Ik wil afsluiten met een paar opvallende onderzoeksresultaten die de afgelopen maanden onder mijn supervisie zijn geboekt. Zo rapporteerde de situatiedeskundige T.B. (in druk) onlangs van een groep veertigjarige schizofrene Colombianen dat zij geen gespleten persoonlijkheid hebben, maar juist een zogeheten splitten situation-besef. Zij zouden dus meerdere situaties tegelijkertijd waarnemen. Een interessante vondst, en verder onderzoek zal moeten uitwijzen of het ook mogelijk is deze schizofrene patiënten één of meerdere situaties minder te laten beleven.
Een andere bevinding komt uit de ontwikkelingssituatiepsychologie. Bejaarden lijken situaties anders te ervaren dan volwassenen tussen de vijfentwintig en zestig jaar, die op hun beurt situaties weer anders lijken te ervaren dan kinderen (R.M., submitted). Deze laatste bevinding zou evenwel nadelige consequenties kunnen hebben voor de beoefening van de situatiepsychologie, hoe belangrijk de ontdekking, met name voor het opstellen van de grondslagen van de situatiepsychologie, ook is. Immers, het is heel wel mogelijk dat situatiepsychologen van verschillende leeftijden hun object van studie, situaties, anders percipiëren.

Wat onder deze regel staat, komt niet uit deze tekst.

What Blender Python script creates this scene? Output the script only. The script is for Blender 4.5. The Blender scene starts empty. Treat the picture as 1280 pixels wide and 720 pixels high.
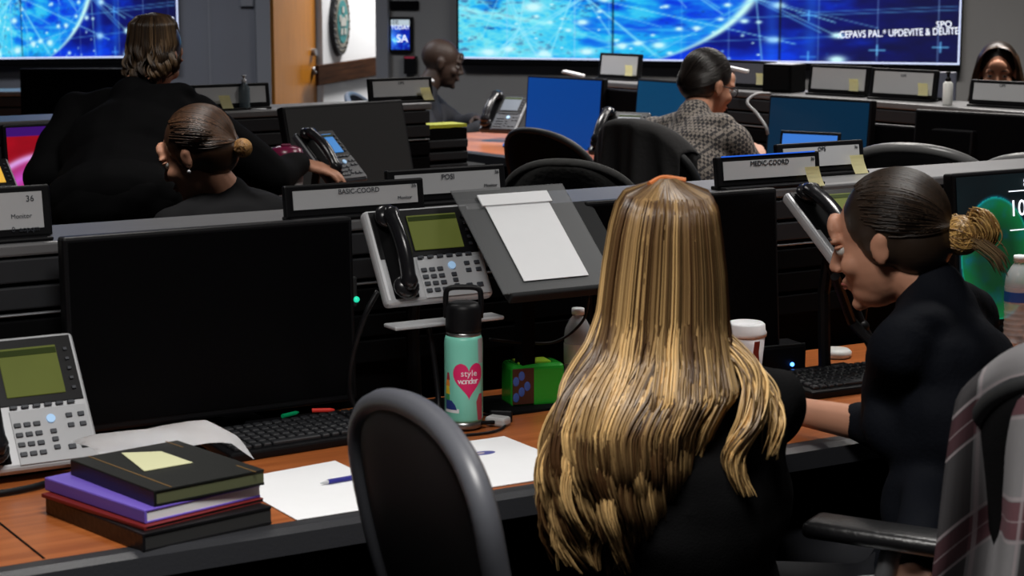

Er lijkt derhalve een belangrijke taak weggelegd voor de situmetrie. Ik heb vernomen dat ene V.B. hard bezig is aan de ontwikkeling van een betrouwbare intersituaties-beoordelingsmaat. Voorlopig lijken situmetriciin ieder geval bekwaam in het differentiëren van situaties, en het onderscheiden van de verschillende gedragingen daarin (V.B., in voorbereiding).
Tot zover dit beknopte overzicht. Binnenkort bericht ik u over enkele metasituationele analyses die momenteel worden uitgevoerd. Er is weer werk aan de winkel. De situatie roept.